#### Problem statement
Starting at the first line of the data, print each line verbatim up to and including the line bearing "R = math.radians", omitting pictures.

#### Data segment
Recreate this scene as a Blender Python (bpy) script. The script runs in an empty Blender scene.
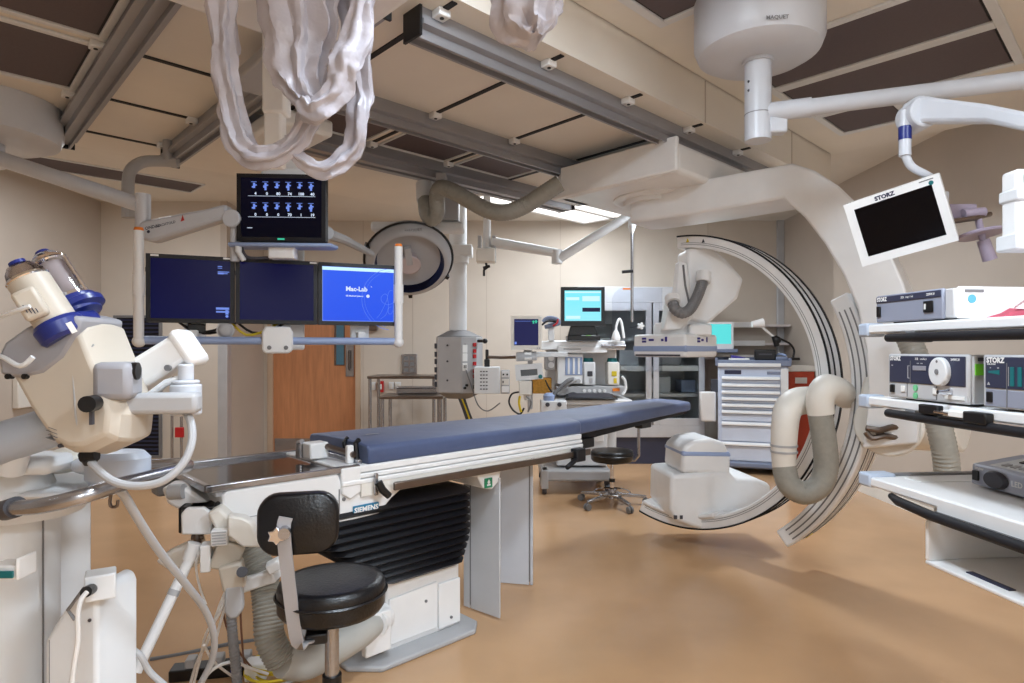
import bpy, bmesh, math, random
from mathutils import Vector, Matrix, noise
random.seed(7)
SC = bpy.context.scene
COL = SC.collection
PI = math.pi
R = math.radians

# ------------------------------------------------------------------ camera, world, lights, exposure
FPX, CH, HY = 620.0, 1.4, 350.0          # focal length in pixels, camera height, horizon row
cam_d = bpy.data.cameras.new('camera')
cam_d.sensor_width = 36.0
cam_d.lens = FPX / 1024 * 36.0
cam_d.shift_y = (HY - 341.5) / 1024
cam_d.clip_start = 0.05
cam = bpy.data.objects.new('camera', cam_d)
cam.location = (0, 0, CH)
cam.rotation_euler = (PI / 2, 0, 0)
COL.objects.link(cam)
SC.camera = cam
SC.view_settings.view_transform = 'Standard'
SC.view_settings.look = 'None'
SC.view_settings.exposure = 0.08
SC.view_settings.gamma = 1.0
SC.view_settings.use_curve_mapping = False
w = bpy.data.worlds.new('world')
SC.world = w
w.use_nodes = True
w.node_tree.nodes['Background'].inputs[0].default_value = (0.8, 0.85, 1, 1)
w.node_tree.nodes['Background'].inputs[1].default_value = 0.3


def area(name, loc, size, energy, color, aim=None, spread=180, sy=None):
    l = bpy.data.lights.new(name, 'AREA')
    l.energy = energy
    l.color = color
    l.size = size
    if sy:
        l.shape = 'RECTANGLE'
        l.size_y = sy
    l.spread = R(spread)
    o = bpy.data.objects.new(name, l)
    o.location = loc
    if aim:
        o.rotation_euler = (Vector(aim) - Vector(loc)).to_track_quat('-Z', 'Y').to_euler()
    COL.objects.link(o)
    return o


area('ceiling_light_rear', (0.9, -1.6, 3.08), 1.0, 125, (.76, .88, 1.0))
area('ceiling_light_side', (2.2, -0.2, 2.95), 0.7, 105, (.76, .88, 1.0))
area('ceiling_light_table', (0.1, 1.35, 2.95), 0.5, 55, (.76, .88, 1.0))
area('ceiling_light_back', (0.5, 6.9, 3.08), 0.55, 55, (.84, .92, 1.0), sy=1.6).rotation_euler[2] = R(-46)
area('ceiling_light_door', (-3.4, 5.4, 3.08), 0.6, 45, (.88, .94, 1.0))
area('ceiling_light_left', (-3.3, 0.9, 3.08), 0.25, 22, (.80, .90, 1.0))
area('added_fill_right_back', (1.66, 5.2, 2.735), 0.35, 42, (.82, .91, 1.0))  # added lamp, hidden behind the carriage beam, brightens cabinet and drawer cart

# ------------------------------------------------------------------ coordinates
UX, UY = 0.723, 0.691                      # ceiling grid and table axis, turned against the walls


def P(px, py, d):
    return Vector(((px - 512) / FPX * d, d, CH - (py - HY) / FPX * d))


def G(u, v, z):
    return Vector((UX * u - UY * v, UY * u + UX * v, z))


UD = Vector((UX, UY, 0)).normalized()
VD = Vector((-UY, UX, 0)).normalized()
GM = Matrix(((UX, -UY, 0, 0), (UY, UX, 0, 0), (0, 0, 1, 0), (0, 0, 0, 1)))
ZUP = Vector((0, 0, 1))


def FF(o, xdir=(1, 0, 0), pitch=0, roll=0):
    """frame of an upright face: x to the right, y up, z out of the face"""
    x = Vector(xdir).normalized()
    z = x.cross(ZUP)
    M = Matrix.Identity(4)
    for i in range(3):
        M[i][0], M[i][1], M[i][2], M[i][3] = x[i], ZUP[i], z[i], o[i]
    if pitch:
        M = M @ Matrix.Rotation(R(pitch), 4, 'X')
    if roll:
        M = M @ Matrix.Rotation(R(roll), 4, 'Z')
    return M


def AX(o, axis, xh=None):
    """frame at o with z along axis"""
    z = Vector(axis).normalized()
    h = Vector(xh) if xh is not None else (Vector((1, 0, 0)) if abs(z.x) < .9 else Vector((0, 1, 0)))
    y = z.cross(h).normalized()
    x = y.cross(z)
    M = Matrix.Identity(4)
    for i in range(3):
        M[i][0], M[i][1], M[i][2], M[i][3] = x[i], y[i], z[i], o[i]
    return M


def T(x, y, z=0):
    return Matrix.Translation((x, y, z))


def smooth_path(pts, n=6):
    pts = [Vector(p) for p in pts]
    if len(pts) < 3:
        return pts
    out = []
    for i in range(len(pts) - 1):
        p0 = pts[max(i - 1, 0)]
        p1, p2 = pts[i], pts[i + 1]
        p3 = pts[min(i + 2, len(pts) - 1)]
        for k in range(n):
            t = k / n
            out.append(0.5 * ((2 * p1) + (p2 - p0) * t + (2 * p0 - 5 * p1 + 4 * p2 - p3) * t * t
                              + (3 * p1 - p0 - 3 * p2 + p3) * t ** 3))
    out.append(pts[-1])
    return out


class MB:
    """collects shapes of ONE part, in world coordinates (through the frame M)"""

    def __init__(self, M=None):
        self.bm = bmesh.new()
        self.M = M or Matrix.Identity(4)

    def _v(self, p):
        return self.bm.verts.new(self.M @ Vector(p))

    def bx(self, x0, x1, y0, y1, z0, z1):
        v = [self._v((x, y, z)) for z in (z0, z1) for y in (y0, y1) for x in (x0, x1)]
        for f in ((0, 2, 3, 1), (4, 5, 7, 6), (0, 1, 5, 4), (2, 6, 7, 3), (0, 4, 6, 2), (1, 3, 7, 5)):
            self.bm.faces.new([v[i] for i in f])
        return self

    def cb(self, c, s):
        return self.bx(c[0] - s[0] / 2, c[0] + s[0] / 2, c[1] - s[1] / 2, c[1] + s[1] / 2, c[2] - s[2] / 2, c[2] + s[2] / 2)

    def hexa(self, p8):
        v = [self._v(p) for p in p8]
        for f in ((0, 3, 2, 1), (4, 5, 6, 7), (0, 1, 5, 4), (1, 2, 6, 5), (2, 3, 7, 6), (3, 0, 4, 7)):
            self.bm.faces.new([v[i] for i in f])
        return self

    def prism(self, poly, z0, z1, poly2=None):
        a = [self._v((p[0], p[1], z0)) for p in poly]
        b = [self._v((p[0], p[1], z1)) for p in (poly2 or poly)]
        n = len(poly)
        self.bm.faces.new(a[::-1])
        self.bm.faces.new(b)
        for i in range(n):
            j = (i + 1) % n
            self.bm.faces.new((a[i], a[j], b[j], b[i]))
        return self

    def rings(self, rings, cap=True, closed=False):
        vs = [[self._v(p) for p in r] for r in rings]
        n = len(vs[0])
        m = len(vs)
        for k in range(m if closed else m - 1):
            a, b = vs[k], vs[(k + 1) % m]
            for i in range(n):
                j = (i + 1) % n
                self.bm.faces.new((a[i], a[j], b[j], b[i]))
        if cap and not closed:
            self.bm.faces.new(vs[0][::-1])
            self.bm.faces.new(vs[-1])
        return self

    def tube(self, pts, r, n=10, sm=0, flat=None):
        pts = smooth_path(pts, sm) if sm else [Vector(p) for p in pts]
        m = len(pts)
        rs = [r] * m if not isinstance(r, (list, tuple)) else [
            r[min(int(i / (m - 1) * (len(r) - 1)), len(r) - 2)] * (1 - ((i / (m - 1) * (len(r) - 1)) - min(int(i / (m - 1) * (len(r) - 1)), len(r) - 2)))
            + r[min(int(i / (m - 1) * (len(r) - 1)), len(r) - 2) + 1] * ((i / (m - 1) * (len(r) - 1)) - min(int(i / (m - 1) * (len(r) - 1)), len(r) - 2)) for i in range(m)]
        t = (pts[1] - pts[0]).normalized()
        nx = t.orthogonal().normalized()
        rings = []
        for i in range(m):
            if 0 < i < m - 1:
                t2 = (pts[i + 1] - pts[i - 1])
            elif i == 0:
                t2 = pts[1] - pts[0]
            else:
                t2 = pts[-1] - pts[-2]
            if t2.length < 1e-9:
                t2 = t
            t2 = t2.normalized()
            q = t.rotation_difference(t2)
            nx = (q @ nx)
            nx = (nx - t2 * nx.dot(t2)).normalized()
            t = t2
            ny = t.cross(nx)
            rings.append([pts[i] + (nx * math.cos(2 * PI * k / n) + ny * math.sin(2 * PI * k / n)) * rs[i] for k in range(n)])
        return self.rings(rings)

    def corr(self, pts, r, pitch, n=14, amp=.1, sm=8):
        """corrugated hose"""
        pts = smooth_path(pts, sm)
        L = [0]
        for i in range(1, len(pts)):
            L.append(L[-1] + (pts[i] - pts[i - 1]).length)
        N = max(4, int(L[-1] / pitch * 2))
        out = []
        k = 0
        for i in range(N + 1):
            s = L[-1] * i / N
            while k < len(L) - 2 and L[k + 1] < s:
                k += 1
            f = (s - L[k]) / max(L[k + 1] - L[k], 1e-9)
            out.append(pts[k].lerp(pts[k + 1], f))
        return self.tube(out, [r * (1 + (amp if i % 2 else -amp)) for i in range(N + 1)], n)

    def cyl(self, p0, p1, r0, r1=None, n=20):
        p0, p1 = Vector(p0), Vector(p1)
        r1 = r0 if r1 is None else r1
        t = (p1 - p0).normalized()
        a = t.orthogonal().normalized()
        b = t.cross(a)
        return self.rings([[p + (a * math.cos(2 * PI * k / n) + b * math.sin(2 * PI * k / n)) * r for k in range(n)] for p, r in ((p0, r0), (p1, r1))])

    def lathe(self, prof, n=32, sx=1, sy=1, cap=True):
        return self.rings([[(r * math.cos(2 * PI * k / n) * sx, r * math.sin(2 * PI * k / n) * sy, z) for k in range(n)] for r, z in prof], cap)

    def sph(self, c, r, n=14):
        c = Vector(c)
        r = Vector((r, r, r)) if not hasattr(r, '__len__') else Vector(r)
        rings = []
        for i in range(1, n // 2 + 2):
            a = -PI / 2 + PI * (i - .5) / (n // 2 + 1)
            rings.append([(c.x + r.x * math.cos(a) * math.cos(2 * PI * k / n), c.y + r.y * math.cos(a) * math.sin(2 * PI * k / n), c.z + r.z * math.sin(a)) for k in range(n)])
        return self.rings(rings)

    def arc(self, c, e1, e2, ax, r0, r1, w0, w1, a0, a1, n=40):
        """curved bar: radial r0..r1, along ax w0..w1, angles a0..a1 degrees"""
        rings = []
        for i in range(n + 1):
            a = R(a0 + (a1 - a0) * i / n)
            rd = e1 * math.cos(a) + e2 * math.sin(a)
            rings.append([c + rd * r0 + ax * w0, c + rd * r1 + ax * w0, c + rd * r1 + ax * w1, c + rd * r0 + ax * w1])
        return self.rings(rings)

    def quad(self, a, b, c, d):
        self.bm.faces.new([self._v(p) for p in (a, b, c, d)])
        return self

    def rect(self, x0, x1, y0, y1, z=0):
        return self.quad((x0, y0, z), (x1, y0, z), (x1, y1, z), (x0, y1, z))

    def text(self, s, x, y, size, z=0, ax='CENTER', bold=0.0, sx=1.0):
        cu = bpy.data.curves.new('t', 'FONT')
        cu.body = s
        cu.size = size
        cu.align_x = ax
        cu.align_y = 'CENTER'
        cu.resolution_u = 2
        cu.offset = bold
        ob = bpy.data.objects.new('t', cu)
        COL.objects.link(ob)
        dg = bpy.context.evaluated_depsgraph_get()
        me = bpy.data.meshes.new_from_object(ob.evaluated_get(dg))
        me.transform(self.M @ T(x, y, z) @ Matrix.Diagonal((sx, 1, 1, 1)))
        self.bm.from_mesh(me)
        bpy.data.meshes.remove(me)
        bpy.data.objects.remove(ob)
        bpy.data.curves.remove(cu)
        return self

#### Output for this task
Recreate this scene as a Blender Python (bpy) script. The script runs in an empty Blender scene.
import bpy, bmesh, math, random
from mathutils import Vector, Matrix, noise
random.seed(7)
SC = bpy.context.scene
COL = SC.collection
PI = math.pi
R = math.radians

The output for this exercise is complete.